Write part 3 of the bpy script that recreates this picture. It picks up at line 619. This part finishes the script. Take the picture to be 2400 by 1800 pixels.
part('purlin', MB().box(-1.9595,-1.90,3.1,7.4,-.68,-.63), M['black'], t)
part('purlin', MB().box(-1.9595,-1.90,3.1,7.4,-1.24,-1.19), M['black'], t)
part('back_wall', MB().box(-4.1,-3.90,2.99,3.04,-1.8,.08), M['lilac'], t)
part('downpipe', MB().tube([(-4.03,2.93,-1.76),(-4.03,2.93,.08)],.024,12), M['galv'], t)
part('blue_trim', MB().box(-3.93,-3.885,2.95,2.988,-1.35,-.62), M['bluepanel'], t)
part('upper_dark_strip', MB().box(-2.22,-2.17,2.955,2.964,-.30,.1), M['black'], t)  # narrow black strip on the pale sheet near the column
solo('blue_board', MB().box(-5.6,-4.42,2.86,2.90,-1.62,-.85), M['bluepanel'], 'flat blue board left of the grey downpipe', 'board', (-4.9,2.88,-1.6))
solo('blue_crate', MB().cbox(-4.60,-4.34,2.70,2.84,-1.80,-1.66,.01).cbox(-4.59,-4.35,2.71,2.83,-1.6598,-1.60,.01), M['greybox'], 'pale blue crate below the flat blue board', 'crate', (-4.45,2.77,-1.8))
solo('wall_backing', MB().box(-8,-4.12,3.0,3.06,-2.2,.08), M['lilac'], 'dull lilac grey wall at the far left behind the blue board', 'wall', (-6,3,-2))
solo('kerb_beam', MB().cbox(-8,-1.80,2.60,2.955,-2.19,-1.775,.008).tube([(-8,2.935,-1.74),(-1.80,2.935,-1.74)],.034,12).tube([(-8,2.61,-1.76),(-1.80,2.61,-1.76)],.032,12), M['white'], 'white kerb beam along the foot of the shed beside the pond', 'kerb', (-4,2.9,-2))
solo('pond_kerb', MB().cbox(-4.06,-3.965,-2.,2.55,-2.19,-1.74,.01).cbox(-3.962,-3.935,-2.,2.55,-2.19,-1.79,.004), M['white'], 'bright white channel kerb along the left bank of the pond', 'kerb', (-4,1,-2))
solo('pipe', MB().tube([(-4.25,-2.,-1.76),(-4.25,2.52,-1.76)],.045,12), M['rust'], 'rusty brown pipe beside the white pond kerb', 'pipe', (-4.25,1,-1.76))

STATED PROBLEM
Print the listing above in full, exactly as it is.

ANSWER BELOW
Write part 3 of the bpy script that recreates this picture. It picks up at line 619. This part finishes the script. Take the picture to be 2400 by 1800 pixels.
part('purlin', MB().box(-1.9595,-1.90,3.1,7.4,-.68,-.63), M['black'], t)
part('purlin', MB().box(-1.9595,-1.90,3.1,7.4,-1.24,-1.19), M['black'], t)
part('back_wall', MB().box(-4.1,-3.90,2.99,3.04,-1.8,.08), M['lilac'], t)
part('downpipe', MB().tube([(-4.03,2.93,-1.76),(-4.03,2.93,.08)],.024,12), M['galv'], t)
part('blue_trim', MB().box(-3.93,-3.885,2.95,2.988,-1.35,-.62), M['bluepanel'], t)
part('upper_dark_strip', MB().box(-2.22,-2.17,2.955,2.964,-.30,.1), M['black'], t)  # narrow black strip on the pale sheet near the column
solo('blue_board', MB().box(-5.6,-4.42,2.86,2.90,-1.62,-.85), M['bluepanel'], 'flat blue board left of the grey downpipe', 'board', (-4.9,2.88,-1.6))
solo('blue_crate', MB().cbox(-4.60,-4.34,2.70,2.84,-1.80,-1.66,.01).cbox(-4.59,-4.35,2.71,2.83,-1.6598,-1.60,.01), M['greybox'], 'pale blue crate below the flat blue board', 'crate', (-4.45,2.77,-1.8))
solo('wall_backing', MB().box(-8,-4.12,3.0,3.06,-2.2,.08), M['lilac'], 'dull lilac grey wall at the far left behind the blue board', 'wall', (-6,3,-2))
solo('kerb_beam', MB().cbox(-8,-1.80,2.60,2.955,-2.19,-1.775,.008).tube([(-8,2.935,-1.74),(-1.80,2.935,-1.74)],.034,12).tube([(-8,2.61,-1.76),(-1.80,2.61,-1.76)],.032,12), M['white'], 'white kerb beam along the foot of the shed beside the pond', 'kerb', (-4,2.9,-2))
solo('pond_kerb', MB().cbox(-4.06,-3.965,-2.,2.55,-2.19,-1.74,.01).cbox(-3.962,-3.935,-2.,2.55,-2.19,-1.79,.004), M['white'], 'bright white channel kerb along the left bank of the pond', 'kerb', (-4,1,-2))
solo('pipe', MB().tube([(-4.25,-2.,-1.76),(-4.25,2.52,-1.76)],.045,12), M['rust'], 'rusty brown pipe beside the white pond kerb', 'pipe', (-4.25,1,-1.76))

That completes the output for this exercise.